Owning a business has presented a lot of challenges, but Gehman loves what he does.

“There are a lot of points of challenge for a local farmer,” he said. “One would be ensuring a quality product and making sure you’ve got staff when you need it.”

Gehman said that he doesn’t get much time off during the summer, especially because his markets tend to be weekend markets.

“It’s pretty labor-intensive, and I’m about 100 miles one way from the market,” he said. “We’re just about 10 miles south of Mount Vernon, IL.”

He loves going to the markets, he said, because it offers him a challenge as well as the opportunity to meet people and share his crops.

“I tend to like sales, which is what took me to the farmers market in the first place,” he said.

The family that farms together

Gehman has been married to his wife, Stephanie, for about three years. The couple have a 1-year-old daughter, Shanika.

“My wife helps a lot on the farm and takes in interest in stuff I do,” he said. “She works for my mom part-time at her garden center, and she spends a lot of time at home with our daughter, too.”

The family enjoys taking a couple of short vacations each year when it’s manageable, and Gehman said they do a lot together.

He loves growing produce and selling it at the farmers market because it gives him a chance to combine his two favorite things: growing and selling.

“I like to see what I can grow and what I can make out of the options I have—some crops are very challenging,” he said. “It makes it a lot more fun because I grew this stuff—I know what it takes to make it taste the way it did. There are a lot of things a person can do to tweak the flavors.”

For Gehman, it’s about more than just paying the bills.

“It’s about being connected with your farm,” he said. “You have a connection, even if you want to take a day off, that connection keeps you coming back and keeps you going.”

Veggie Boy offers veggies, fruits

Gehman said he doesn’t specialize in any one product.

“I tend to grow the whole spectrum,” he said. “Fresh tomatoes—heirloom and cherry, green beans, potatoes, onions, cucumbers, zucchini, bell peppers, hot peppers, lettuce, spinach, winter and spring greens, broccoli, cauliflower, watermelon, sweet corn and strawberries.”

Vendor says markets offer high-quality food

Gehman said that while people might get their produce cheaper at the grocery store, the quality will be much lower as well.
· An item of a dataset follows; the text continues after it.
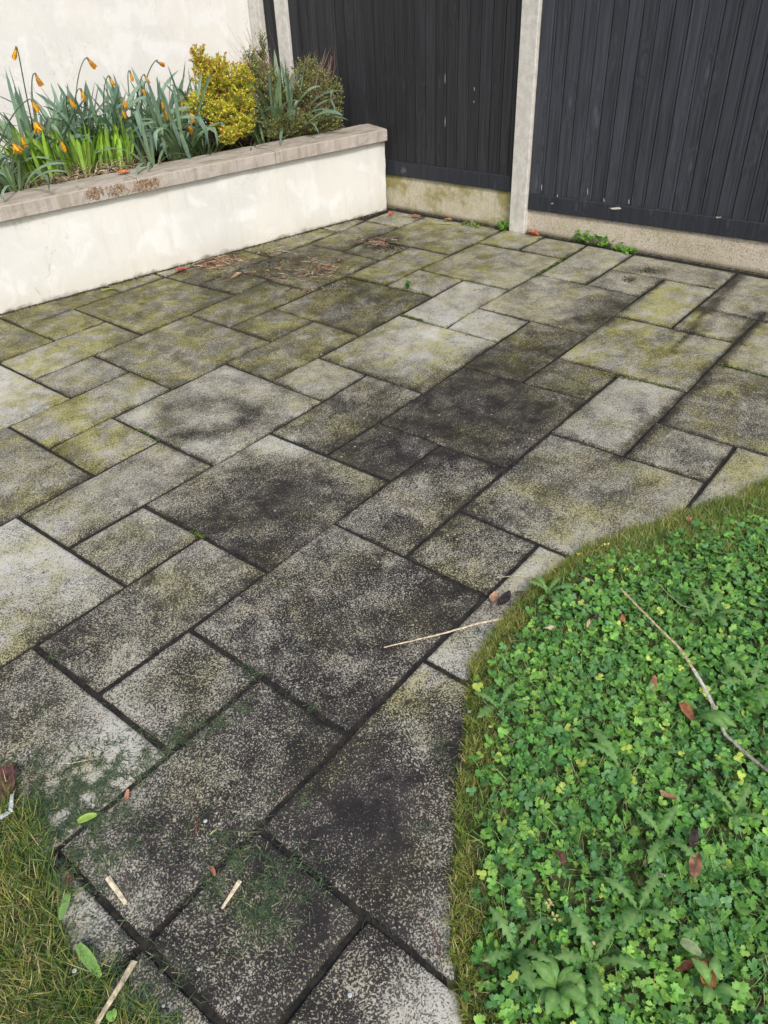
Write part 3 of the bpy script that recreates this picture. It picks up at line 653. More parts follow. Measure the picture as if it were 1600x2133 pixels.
def panel(y0,y1,zb0,zb1,label,mat,stiles,railh=.088,seed=1):
    """y0>y1; board bottoms follow the rail; zb at y0 and y1 = underside of rail"""
    o=empty('fence_panel',(3.625,(y0+y1)/2,0)); r=random.Random(seed); cy=(y0+y1)/2
    slope=(zb1-zb0)/(y1-y0)
    def zat(y): return zb0+slope*(y-y0)
    H=TOP-.30
    V,F=board_mesh(PITCH-.001,H); me=mesh('board',V,F,mat)
    y=y0-.002
    while y>y1+.01:
        wv=min(PITCH,y-y1)
        m2=me
        if wv<PITCH-.002: V2,F2=board_mesh(wv-.001,H); m2=mesh('board',V2,F2,mat)
        b=link('board',m2,o,(.014+r.uniform(-.0012,.0012),y-cy,zat(y)+railh-.02)); b.rotation_euler=(r.uniform(-.0008,.0008),0,r.uniform(-.012,.012))
        y-=PITCH
    # rails: bottom and top
    mr=mat_rail
    for nm,zo,hh in (('bottom_rail',0,railh),('top_rail',H+.06,.07)):
        ys=[y0-cy,y1-cy]; V=[];F=[];n=24
        for k in range(n+1):
            yy=ys[0]+(ys[1]-ys[0])*k/n; z=zat(yy+cy)+zo+.0012*noise.noise(Vector((yy*9,3,zo)))
            e=.0008*noise.noise(Vector((yy*7,0,zo)))
            V+=[(e+.001,yy,z),(e-.001,yy,z+.003),(e-.001,yy,z+hh-.004),(e+.002,yy,z+hh),(.034,yy,z+hh),(.034,yy,z)]
        for k in range(n):
            for q in range(6): F.append((k*6+q,k*6+(q+1)%6,(k+1)*6+(q+1)%6,(k+1)*6+q))
        F.append((0,1,2,3,4,5)); F.append(tuple(n*6+q for q in (5,4,3,2,1,0)))
        me=mesh(nm,V,F,mr); import bmesh; bm=bmesh.new(); bm.from_mesh(me); bmesh.ops.recalc_face_normals(bm,faces=bm.faces); bm.to_mesh(me); bm.free()
        rl=link(nm,me,o)
    for (ya,yb) in stiles:
        z0=zat((ya+yb)/2)+railh+.002; V,F=box(.001,.02,min(ya,yb)-cy,max(ya,yb)-cy,z0,H+.20); me=mesh('stile',V,F,mat); bevel(me,.0015); link('stile',me,o)
    tag(o,label,'fence panel','charcoal timber fence panels'); return o
pR=panel(1.034,-.80,.142,.181,'wide charcoal timber fence panel on the right above the pitted gravel board',M_wood,[(1.034,.965)],.092,3)
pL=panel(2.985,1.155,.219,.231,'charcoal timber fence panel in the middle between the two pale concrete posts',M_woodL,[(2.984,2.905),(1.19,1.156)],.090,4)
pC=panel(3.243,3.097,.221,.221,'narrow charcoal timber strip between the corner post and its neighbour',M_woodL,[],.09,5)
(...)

“When stuff is grown commercially for retail stores, it has to be planted ahead of time, so it won’t be fresh,” he said. “It’s barely starting to ripen when it’s picked, and they pick in large quantities.”

He said commercial growers will often leave the unripe products in storage and ship as needed, but that the storage time actually prevents the natural ripening process—which explains why a ‘hot house’ tomato is not nearly as tasty as a garden-grown one.

“Our stuff was picked when it was naturally ripened, and it’s ready to eat,” he said. “Most stores have to let their produce sit for a week or more because it’s not ripe yet.”

He added that most area stores sell fruits and vegetables from Florida and California, where many of the workers are immigrant workers.

“But most of all, when you buy from a farmers market, you’re helping the local economy,” he said. “You’re helping us to keep our farms running and feed our families.”